Certaines des autres contributions semblent fort loin de la préoccupation initiale. On citera celle d’Odile Riondet, qui aborde la question par le biais de… Kant, et notamment de ses contributions sur le sujet rassemblées dans Qu’est-ce qu’un livre ? (PUF, 1995). Dans la continuité de la réflexion du philosophe sur l’apport des Lumières, l’étude du livre est articulée autour de trois « questions vives » : il autorise la volonté pour chacun de « s’éclairer soi-même », c’est le discours public d’un auteur, et l’étude de l’objet livre n’exonère pas de penser la question de l’interprétation d’un texte. Odile Riondet souligne justement que la comparaison entre l’époque de Kant (« le contenu est rare et […] grave, […] politique ou religieux ») et la nôtre (« les bavardages les plus anodins, les informations non vérifiées […] peuplent nos sites ») pourrait nous amener à « un peu de circonspection : quand faut-il parler ? se taire ? quel est le poids du silence ? » Sages interrogations…

Enfin, dans un souci curieusement masochiste, Philippe Ricaud consacre son intervention au « biblioclasme comme posture intellectuelle », c’est-à-dire à la haine du livre, déjà présente, comme on sait, dans le Phèdre de Platon, mais largement portée par les religions, qu’elles s’appuient ou non sur des textes sacrés, et dont certaines sont bien improprement qualifiées de « religions du livre ». Considérant que « le livre numérique consacre la disparition physique du livre […] [qu’]il en est la triste désincarnation », l’auteur considère bien évidemment qu’il s’agit là d’un nouveau biblioclasme « qui se met doucement en place dans les mentalités ». Plus largement, on pourrait tout aussi bien considérer qu’il s’agit d’une haine de l’intelligence – et non de ses manifestations.
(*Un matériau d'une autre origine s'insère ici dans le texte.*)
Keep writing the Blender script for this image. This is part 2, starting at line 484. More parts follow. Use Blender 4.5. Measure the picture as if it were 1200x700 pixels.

Quant à « la mort du livre », maintes fois annoncée, voire espérée, toujours repoussée, Michel Melot lui fait un sort dans le chapitre final. Constat bien évidemment tempéré, mais qui oblige à une remarque à la fois purement anecdotique et profondément symbolique. Comme la majeure part du livre, ce chapitre est truffé de fautes d’impression, coquilles, oublis, fautes d’orthographe, qui ne rendent pas justice à l’auteur du magnifique Livre,. Et si la mort du livre n’était pas avant tout dans cette inattention à l’objet, dans cette désinvolture typographique et, donc, intellectuelle ?

Difficile de ne pas glisser dans le pessimisme, voire le conservatisme, à la lecture de ces deux ouvrages. Entre des enthousiasmes purement technologiques et des nostalgies vaguement passéistes, le livre tel que nous l’aimons et tel que nous le traitons semble passé de mode. Plus sourdement, c’est à une transition entre la culture classique et de nouvelles formes de culture que nous assistons, dont le livre et ses évolutions ne sont que les témoins impuissants – voire désespérés.